A good gravy is really what ties all the elements on the Thanksgiving plate together. It can rescue dry turkey, liven up mashed potatoes, and perk up bland stuffing, so there's a lot riding on the gravy turning out well. Here are four tips to help you rescue a gravy that isn't quite perfect!

Here are the four typical problems you can encounter when making turkey gravy and solutions for fixing them!

1. It's lumpy.

  • The problem: You forgot to whisk the gravy well and now it's lumpy and no extra whisking seems to be working to get the pesky lumps out.
  • The solution: Strain it through a fine-mesh strainer and the lumps will magically disappear.

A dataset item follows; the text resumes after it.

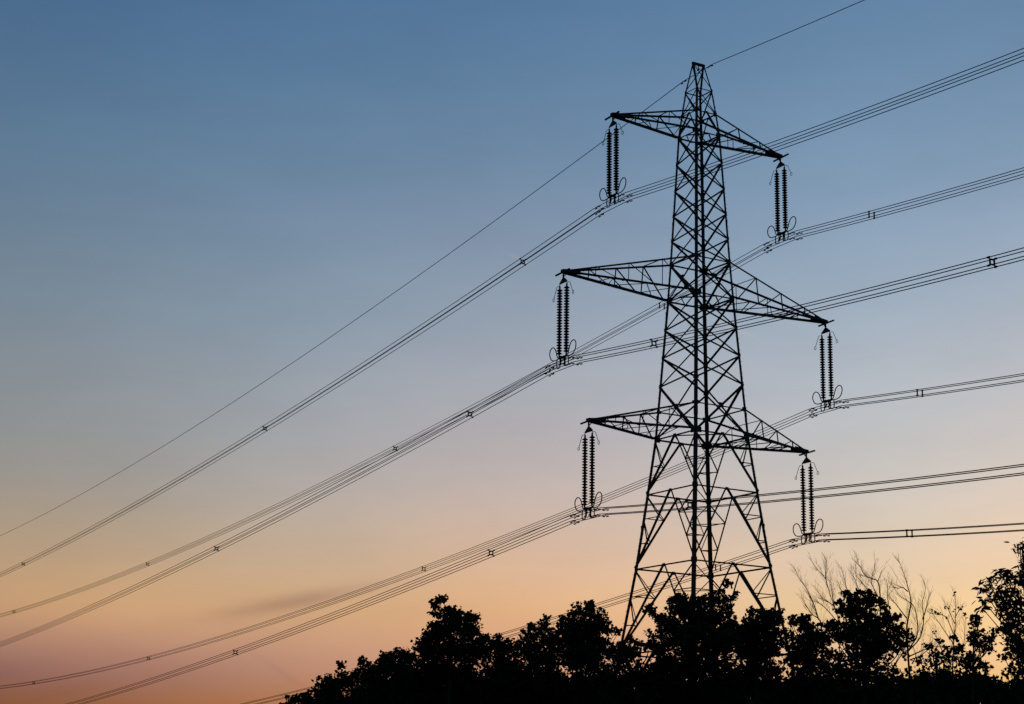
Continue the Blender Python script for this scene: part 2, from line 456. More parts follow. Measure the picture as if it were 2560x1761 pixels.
def make_insulators():
    r = empty("insulator_set")
    F, G = M['fitting'], M['glaze']
    p = MB()
    tri = [(0, .06, 0), (0, -.06, 0), (0, -HALF - .05, -.30), (0, -HALF - .04, -.38), (0, HALF + .04, -.38), (0, HALF + .05, -.30)]
    p.add([(x - .014, y, z) for x, y, z in tri] + [(x + .014, y, z) for x, y, z in tri], [tuple(range(6)), tuple(range(11, 5, -1))] + [(i, (i + 1) % 6, 6 + (i + 1) % 6, 6 + i) for i in range(6)])
    p.bar((0, 0, .14), (0, 0, -.05), .06, .045)
    p.build("top_yoke", F, r)
    me = None
    for sy in (-1, 1):
        y = sy * HALF
        k = MB(); k.tube([(0, y, -.34), (0, y, -.62)], .022, 8); k.tube([(0, y, -.62), (0, y, -DROP + .08)], .055, 8)
        k.box((0, y, -.55), .035, .05, .06)
        so = k.build("insulator_string", F, r)
        for i in range(24):
            z = -.76 - i * .1755
            if me is None:
                d = DISC.build("disc", G, so, (0, y, z), smooth=True); me = d.data
            else:
                d = bpy.data.objects.new("disc", me); COL.objects.link(d); d.parent = so; d.location = (0, y, z)
        # rod horn at the top with its little ring
        h = MB()
        path = smooth_bend([(0, y, -.46), (0, y + sy * .16, -.44), (0, y + sy * .36, -.50), (0, y + sy * .50, -.75), (0, y + sy * .70, -1.12)])
        h.tube(path, .018, 6)
        cy, cz = y + sy * .745, -1.22
        h.tube([(0, cy + .095 * math.sin(a), cz + .11 * math.cos(a)) for a in [2 * math.pi * i / 20 for i in range(20)]], .017, 6, True)
        h.build("arcing_horn", F, r)
        # racket ring at the bottom
        h = MB(); b = -DROP
        path = smooth_bend([(0, sy * .30, b + .02), (0, y + sy * .25, b - .04), (0, y + sy * .68, b - .03), (0, y + sy * .98, b + .12), (0, y + sy * 1.14, b + .43), (0, y + sy * 1.08, b + .70),
                            (0, y + sy * .82, b + .83), (0, y + sy * .52, b + .70), (0, y + sy * .34, b + .40), (0, y + sy * .20, b + .10), (0, y - sy * .02, b + .0)], 5)
        h.tube(path, .034, 7)
        h.build("arcing_ring", F, r)
        # open hoop below the yoke
        h = MB(); c = sy * .50; hw_ = .20; top, bot = b - .02, b - .62
        ring = []
        for i in range(28):
            a = 2 * math.pi * i / 28
            ex = 3.2; ca, sa_ = math.cos(a), math.sin(a)
            ring.append((0, c + hw_ * math.copysign(abs(ca) ** (2 / ex), ca), (top + bot) / 2 + (top - bot) / 2 * math.copysign(abs(sa_) ** (2 / ex), sa_)))
        h.tube(ring, .038, 6, True)
        h.build("guard_hoop", F, r)
    p = MB(); b = -DROP
    pts = [(0, -.50, b + .07), (0, .50, b + .07), (0, .50, b - .03), (0, .22, b - .10), (0, -.22, b - .10), (0, -.50, b - .03)]
    p.add([(x - .02, y, z) for x, y, z in pts] + [(x + .02, y, z) for x, y, z in pts], [tuple(range(6)), tuple(range(11, 5, -1))] + [(i, (i + 1) % 6, 6 + (i + 1) % 6, 6 + i) for i in range(6)])
    p.box((0, 0, b + .0), .22, .05, .05)
    p.build("bottom_yoke", F, r)
    for sx in (-1, 1):
        p = MB()
        p.bar((sx * .06, 0, b), (sx * .13, 0, b - .14), .04, .10); p.bar((sx * .13, 0, b - .10), (sx * .13, 0, b - .50), .035, .07)
        p.bar((sx * .13, 0, b - .11), (sx * HX, 0, b - .11), .05, .05); p.bar((sx * .13, 0, b - .49), (sx * HX, 0, b - .49), .05, .05)
        p.bar((sx * HX, -.13, b - .115), (sx * HX, .13, b - .115), .05, .07)
        p.bar((sx * HX, -.13, b - .495), (sx * HX, .13, b - .495), .05, .07)
        p.bar((sx * .11, -.14, b - .24), (sx * .11, .14, b - .42), .03, .06)
        p.build("suspension_clamp", F, r)
    return r
SIDE = {-1: 'left', 1: 'right'}
proto = make_insulators(); first = True
for nm, (ku, kl, zh, xt, ts) in ARMS.items():
    for s in (-1, 1):
        o = proto if first else copy_tree(proto); first = False
        o.location = (s * xt, 0, zh); o.rotation_euler = (0, 0, LINE_AZ)
        tag(o, f"pair of ribbed insulator strings hanging from the {nm} {SIDE[s]} arm of the pylon", "insulator", "insulator sets under the pylon arms")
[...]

Or blend it in a food processor or blender, or with a stick blender, until smooth.
(Image credit: Christine Gallary)

2. It's bland.

  • The problem: The gravy just doesn't taste like much and isn't very interesting.
  • The solution: The first thing you should try is adding a little more salt, as salt helps bring out the inherent flavors of the gravy that you didn't taste before. If that doesn't work, add umami (savory)-heavy condiments like soy sauce or Worcestershire sauce. You can also try simmering the gravy with some sautéed onions or mushrooms for added depth of flavor. A little bit of browned butter can also add a toasty, nutty flavor.

3. It's too thick.

  • The problem: The gravy is a bit like wallpaper paste and not very pourable.
  • The solution: Whisk in boxed chicken broth until you've reached the right consistency, then remember to taste and re-season the gravy again as needed.

4. It's too thin.

  • The problem: The gravy is too thin and just runs off whatever you pour it on.
  • The solution: Gravy is usually thickened by one of these two methods: make a cornstarch slurry (equal parts cornstarch and cold water or stock) or make a paste out of equal parts softened butter and flour (called a beurre manié in French). Whisk in a little the slurry or the butter and flour paste and bring to a simmer, where it will start to thicken the gravy. Whisk in more slurry or paste as needed until you reach the right consistency. For an unconventional technique, try thickening gravy with stuffing for a unique texture and unbeatable Thanksgiving flavor!